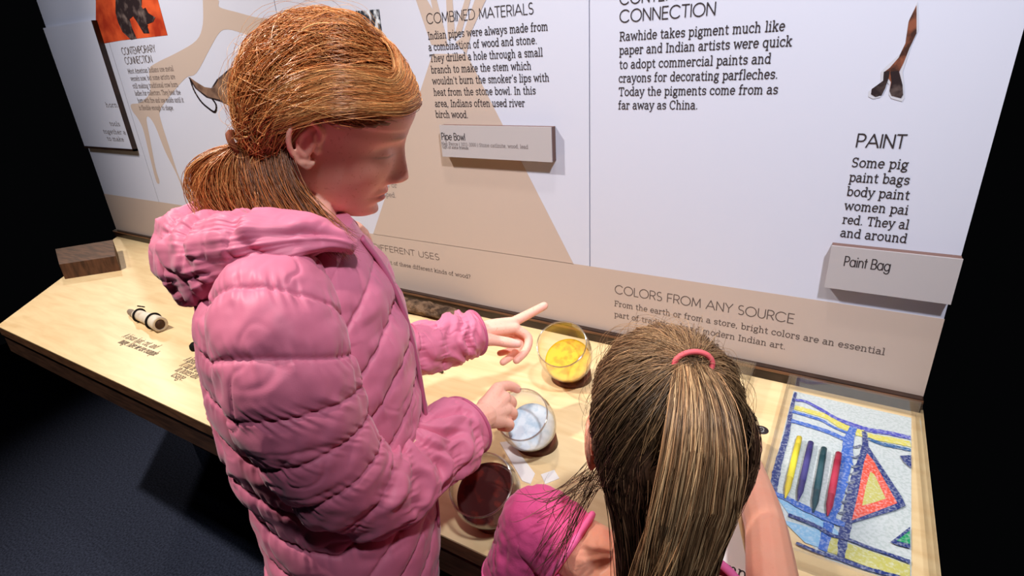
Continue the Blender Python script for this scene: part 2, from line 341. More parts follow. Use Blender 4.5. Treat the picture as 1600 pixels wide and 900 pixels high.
# beige print on the panels: ground band, tent and running animal outlines
def print_shape(name, pix, y, mat_=None, clip=None):
    P = [PY(u, v, 0) for u, v in pix] 
    P = [(p[0], y, p[2]) for p in P]
    return prism(name, P, mat_ or M['beige'], wall, (0, -0.0003, 0))
y0 = -0.0001
box('ground_band_print', (WL, -0.0004, 0.826), (WR, -0.00005, 0.985), M['beige'], wall)
def tentpoly():
    R0 = PY(896.5, 413); NR = PY(729, 84); NL = PY(674, 66)
    cx = (NR[0] + NL[0]) / 2
    L0x = 2 * cx - R0[0] - 0.03
    return [(R0[0], y0, 0.984), (NR[0], y0, NR[2]), (NL[0], y0, NR[2] + 0.004), (L0x, y0, 0.984)], cx, NR[2]
tp, tcx, tz = tentpoly()
prism('tent_print', tp, M['beige'], wall, (0, -0.0003, 0))
for i_, pix in enumerate(([(674, 70), (648, -6), (664, -6), (694, 45), (700, 72)], [(686, 62), (672, -6), (681, -6), (697, 55)], [(700, 62), (697, -6), (707, -6), (711, 55)],
            [(708, 62), (728, -6), (737, -6), (722, 48)], [(729, 84), (712, 66), (722, 58), (744, -6), (762, -6), (738, 46)])):
    print_shape('tent_pole_print', pix, y0 - 0.00006 * (i_ + 1))
ANI = [(317, 0), (317, 38), (307, 63), (277, 82), (243, 99), (233, 110), (235, 143), (220, 160), (205, 163), (207, 173), (216, 186), (224, 203), (233, 240), (243, 279),
       (247, 287), (249, 283), (243, 262), (235, 220), (229, 187), (233, 183), (243, 198), (258, 236), (275, 270), (286, 296), (297, 321), (306, 321), (296, 297), (281, 279), (264, 228), (252, 190), (250, 173),
       (264, 152), (290, 122), (307, 114), (328, 76), (343, 51), (357, 46), (383, 53), (406, 59), (412, 44), (421, 42), (421, 30), (400, 27), (370, 19), (343, 11), (341, 0)]
ANI2 = sm(np.array(ANI + ANI[:1], float), len(ANI) * 4 + 1)[:-1].tolist()
print_shape('animal_outline_print', ANI2, y0)

# lettering on the panels
B_, H_ = 0.00104, 0.00142
para = lambda rows, ysc=B_, hw=0.00088: [('slab', t, a, b, ysc, hw) for t, a, b in rows]
walltext('heading_text', [('sans', 'COMBINED MATERIALS', (667, 37), (834, 21.5), H_, .0009)], M['ink'], wall)
walltext('heading_text', [('sans', 'CONNECTION', (968, 34), (1118, 24), H_, .0010), ('sans', 'CONTEMPORARY', (968, 5.5), (1150, -8.5), H_, .0010)], M['ink'], wall)
walltext('heading_text', [('sans', 'PAINT', (1336.5, 230), (1413.5, 231.5), .00150, .0011)], M['ink'], wall)
walltext('paragraph_text', para([
    ('Indian pipes were always made from', (669, 61.5), (856, 47)), ('a combination of wood and stone.', (670, 79), (839, 68)), ('They drilled a hole through a small', (672, 97), (848, 87)),
    ('branch to make the stem which', (674, 114.6), (830, 108)), ("wouldn't burn the smoker's lips with", (676, 132), (858, 126.5)), ('heat from the stone bowl. In this', (678, 149), (837, 147)),
    ('area, Indians often used river', (680, 166), (820, 167)), ('birch wood.', (681, 183), (731.5, 184.6))]), M['ink'], wall)
walltext('paragraph_text', para([
    ('Rawhide takes pigment much like', (968, 64), (1226, 47)), ('paper and Indian artists were quick', (967.7, 84.5), (1237, 72)), ('to adopt commercial paints and', (967.7, 107), (1204, 98.7)),
    ('crayons for decorating parfleches.', (966.7, 128.3), (1215, 122.5)), ('Today the pigments come from as', (966.7, 149.3), (1215, 146.5)), ('far away as China.', (966, 170.5), (1090, 170))]), M['ink'], wall)
walltext('paragraph_text', para([
    ('Some pig', (1330, 259.5), (1418, 265)), ('paint bags', (1326.5, 282.5), (1420, 289)), ('body paint', (1322.5, 305), (1420, 312)), ('women pai', (1319, 326.7), (1418, 335.5)), ('red. They al', (1316, 348.5), (1419, 358)), ('and around', (1312.5, 369.5), (1416, 379))]), M['ink'], wall)
walltext('caption_text', [('sans', 'COLORS FROM ANY SOURCE', (960.5, 458.3), (1240.5, 505.3), .00142, .0009),
    ('slab', 'From the earth or from a store, bright colors are an essential', (960, 478), (1382, 554.4), .00090, .0008),
    ('slab', 'part of traditional and modern Indian art.', (960, 495), (1227, 545.5), .00090, .0008)], M['inkbrown'], wall)
walltext('caption_text', [('sans', 'DIFFERENT TYPES, DIFFERENT USES', (480, 368.5), (687.5, 410.6), .00120, .00085),
    ('slab', 'make out of these different kinds of wood?', (583, 406.5), (735.5, 437), .00075, .0007)], M['inkbrown'], wall)
walltext('caption_text', [('slab', 'al or', (601, 291.5), (621, 293.5), .0009, .0007), ('slab', 'pped.', (599, 306.5), (619, 309), .0009, .0007)], M['inkgrey'], wall)
walltext('heading_text', [('sans', 'CONTEMPORARY', (192, 86.7), (243.5, 79.5), .00150, .0010), ('sans', 'CONNECTION', (196.5, 100), (238.7, 97.3), .00150, .0010)], M['inkbrown'], wall)
walltext('paragraph_text', para([('Most American Indians use metal', (200.8, 115.5), (271.5, 110)), ('vessels now, but some artists are', (204.8, 126.5), (274, 123)), ('still making traditional cow horn', (208, 137.5), (278.7, 136)),
    ('ladles for collectors. They heat the', (211.5, 148.7), (282.7, 148)), ('horn with fire and use molds until it', (216, 160), (287.5, 160)), ('is flexible enough to shape.', (218, 171.5), (272, 172))], .00105, .0007), M['inkbrown'], wall)

# printed pictures on the panels
M['print_orange'] = mat('picture_orange', srgb(206, 84, 44), 0.45, 0.3, noise=(9, srgb(150, 44, 24), .42, .6))
M['print_dark'] = mat('picture_dark', srgb(40, 30, 32), 0.45, 0.3, noise=(30, srgb(112, 96, 92), .5, .72))
M['print_grey'] = mat('picture_grey', srgb(40, 44, 52), 0.45, 0.3, noise=(60, srgb(200, 205, 214), .5, .6), stretch=(1, 1, .5))
M['horn_print'] = mat('picture_horn_brown', srgb(128, 100, 84), 0.5, 0.3, noise=(30, srgb(88, 66, 56), .4, .65))
M['bag_print'] = mat('picture_bag_brown', srgb(124, 72, 52), 0.5, 0.3, noise=(60, srgb(58, 34, 28), .42, .6))
M['halo'] = mat('picture_halo_grey', srgb(180, 180, 190), 0.6, 0.2)
pic = print_shape('printed_picture', [(150, 0), (150, 70), (190, 63), (262, 55), (247, 0), (240, -20), (150, -16)], -0.0004, M['print_orange'])
for i_, pix in enumerate(([(181, 0), (181, 20), (185, 35), (192, 50), (205, 62), (214, 60), (207, 44), (203, 30), (215, 20), (222, 8), (222, -10), (181, -10)],
            [(196, -8), (205, 20), (215, 35), (225, 52), (234, 52), (230, 38), (240, 34), (243, 27), (232, 20), (228, 12), (224, 14), (218, 4), (216, -8)],
            [(215, 32), (226, 30), (232, 40), (224, 46)])):
    print_shape('picture_dark_shape', pix, -0.0008 - .0004 * i_, M['print_dark'])
print_shape('printed_picture', [(505, 21), (592.5, 14.5), (602, 90), (520, 92)], -0.0004, M['print_grey'])
def fat(pix, k):
    P = np.array(pix, float); c = P.mean(0); d = P - c; return (c + d * (1 + k / (np.linalg.norm(d, axis=1, keepdims=True) + 1))).tolist()
HORN = [(297, 121), (307, 128), (320, 136), (333, 138), (341, 126), (350, 118), (358, 110), (366, 106), (380, 107), (400, 116), (408, 150), (400, 190), (382, 176), (365, 166), (345, 156), (325, 151), (308, 138)]
print_shape('picture_edge', fat(HORN, 3), -0.0004, M['print_dark'])
print_shape('printed_horn_ladle', HORN, -0.0008, M['horn_print'])
def ribbon_print(name, pix, half, y, mat_, closed=False):
    V, F = [], []; Q = [(PY(u, v)[0], PY(u, v)[2]) for u, v in pix]
    if closed: Q.append(Q[0])
    strokes2mesh(V, F, [np.array(q) for q in Q], half, 0); V = np.array(V)
    return mk(name, np.stack([V[:, 0], np.full(len(V), y), V[:, 1]], 1), F, mat_, wall, False)
ribbon_print('printed_horn_rim', sm([(297, 122), (303, 140), (314, 158), (326, 169), (336, 175), (338, 164), (330, 152)], 20), 0.0035, -0.001, M['print_dark'])
BAG = [(1432, 8), (1420, 33), (1415, 67), (1404, 90), (1390, 106), (1382, 112), (1381, 126), (1362, 139), (1361, 147), (1368, 150), (1378, 147), (1382, 138), (1388, 122), (1392, 128), (1390, 142), (1393, 148), (1408, 153), (1411, 148), (1410, 132), (1405, 112), (1412, 98), (1421, 75), (1432, 52)]
print_shape('picture_edge', fat(BAG, 6), -0.0004, M['halo'])
print_shape('printed_paint_bag', BAG, -0.0008, M['bag_print'])
for pix in ([(1381, 112), (1380, 126), (1362, 139), (1361, 147), (1368, 151), (1378, 148), (1383, 138), (1389, 120), (1390, 110)], [(1391, 112), (1393, 128), (1390, 142), (1393, 149), (1408, 153), (1411, 148), (1410, 132), (1404, 110)]):
    print_shape('printed_paint_bag_foot', pix, -0.0011, M['print_dark'])

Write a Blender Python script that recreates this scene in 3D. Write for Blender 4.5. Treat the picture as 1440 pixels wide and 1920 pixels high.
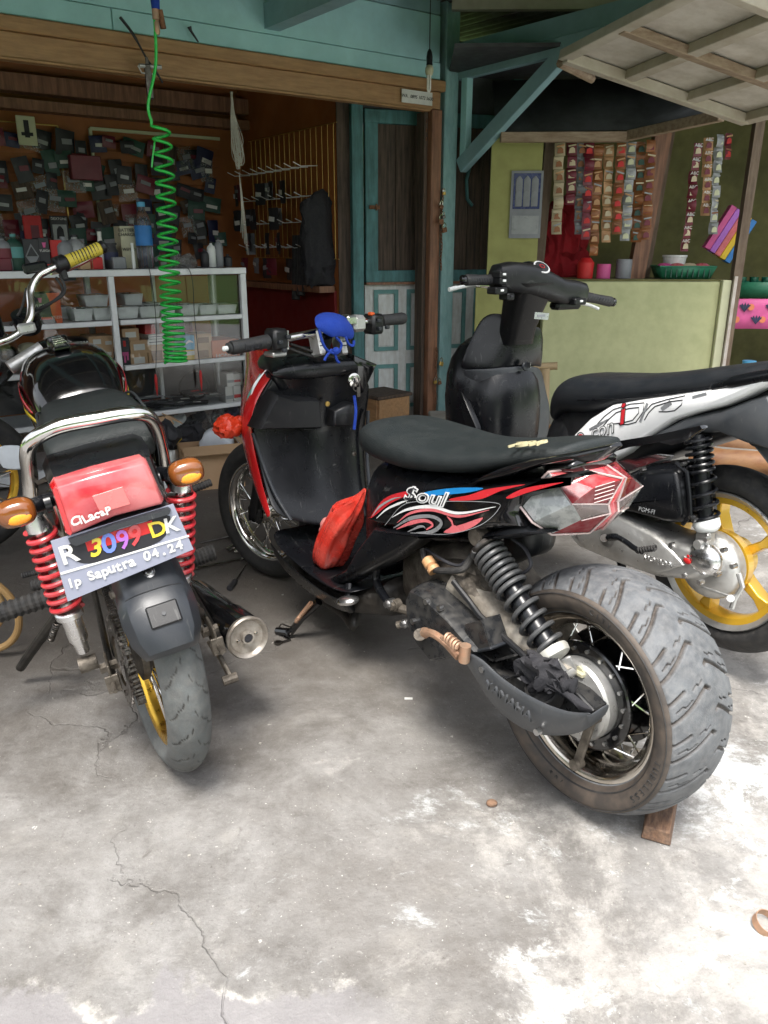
import bpy, bmesh, math, random
import numpy as np
from math import sin, cos, pi, radians, sqrt, atan2
from mathutils import Vector, Matrix
C = bpy.context.scene
random.seed(7)
R = random.Random(11)
for o_ in list(bpy.data.objects): bpy.data.objects.remove(o_)
COL = C.collection
# ---------------------------------------------------------------- camera
CAMH, FPX, PITCH = 1.18, 1480.0, radians(18.6)
cam = bpy.data.objects.new('camera', bpy.data.cameras.new('camera')); COL.objects.link(cam)
cam.location = (0, 0, CAMH); cam.rotation_euler = (pi/2-PITCH, 0, 0)
cam.data.sensor_fit = 'VERTICAL'; cam.data.sensor_height = 24.0; cam.data.lens = 24.0*FPX/1920
cam.data.clip_start = .02; cam.data.clip_end = 400
C.camera = cam
# ---------------------------------------------------------------- sky and sun (bright overcast)
W = bpy.data.worlds.new('World'); C.world = W; W.use_nodes = True
nt = W.node_tree; nt.nodes.clear()
sky = nt.nodes.new('ShaderNodeTexSky'); sky.sky_type = 'NISHITA'; sky.sun_disc = False
SUN_EL, SUN_AZ = radians(66), radians(188)      # azimuth clockwise from +Y: the bright part of the overcast stands high behind the camera
sky.sun_elevation = SUN_EL; sky.sun_rotation = SUN_AZ; sky.air_density = 1.3; sky.dust_density = 4; sky.ozone_density = 1
hs = nt.nodes.new('ShaderNodeHueSaturation'); hs.inputs['Saturation'].default_value = .30
bgn = nt.nodes.new('ShaderNodeBackground'); bgn.inputs['Strength'].default_value = .15
wo = nt.nodes.new('ShaderNodeOutputWorld')
nt.links.new(sky.outputs[0], hs.inputs['Color']); nt.links.new(hs.outputs[0], bgn.inputs[0]); nt.links.new(bgn.outputs[0], wo.inputs[0])
sl = bpy.data.lights.new('sun', 'SUN'); sl.energy = 2.3; sl.angle = radians(20); sl.color = (1, .96, .9)
so = bpy.data.objects.new('sun', sl); COL.objects.link(so)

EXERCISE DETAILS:
Looking at the material above, count the lines containing the string "Blender" and reply with the count alone.

FINAL RESULT:
2